Contradictory Signals
I worked for the BBC for over 20 years and in that time met many people who were helpful, kind and trustworthy and some who were only too willing to sit with you to pass on their knowledge and experience. This particular person was none of these. He was my boss and was in charge of around 20 people many of whom were design engineers. My role was one of a lowly laboratory technician, the dogsbody if you will.
Although technically gifted, his conduct and behaviour left much to be desired. In a mode of self preservation and self protection, the design engineers became to act like him. He stamped on them so they stamped on me. I got a double dose.
I was creative in an artistic sense and that rubbed off in the way I designed printed circuit boards. These had to be designed and laid out by hand. There were no computer aided design tools then. Remember this was the mid 1970s and small and simple microprocessors had only just been developed.

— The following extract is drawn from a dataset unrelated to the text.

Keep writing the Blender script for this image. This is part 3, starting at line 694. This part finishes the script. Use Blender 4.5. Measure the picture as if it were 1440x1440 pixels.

Since I wanted to be more creative and more involved in the engineering design process it seemed the right move to study microprocessors and learn to write machine code. I took to machine code like a duck takes to water. At one point I was the only person in the section who understood machine code and microprocessors. It seems the design engineers had a problem with this as their noses were well and truly put out of joint.
My boss called me into his office one day and suggested that the design engineers were having problems with my behaviour. Not sure of what he meant he said that the engineers are fed up with dealing with my idiosyncrasies.
What astonished and stunned me was that in a previous discussion we had together he said that I had to accept that everyone is different and that I must accept that the engineers have their own idiosyncrasies.
It seems I had to make allowances for them but they were not required to make allowances for me. Today, any company would not be allowed to get away with such blatant discrimination. My reaction to his statement got me six months probation and a move to another section where I flowered as a designer once out of the shadow of such a crushing tyrant.
The mistake I made was not to challenge his rhetoric and stand my ground. My mistake was not to communicate to him the errors of his ways in a sensible manner. His signals to me were contradictory but also were mine to him. At that age, I simply didn’t have the words to explain my feelings.
When a similar opportunity arose with another employer in 2004, I did have the words, the age and the wisdom to use them.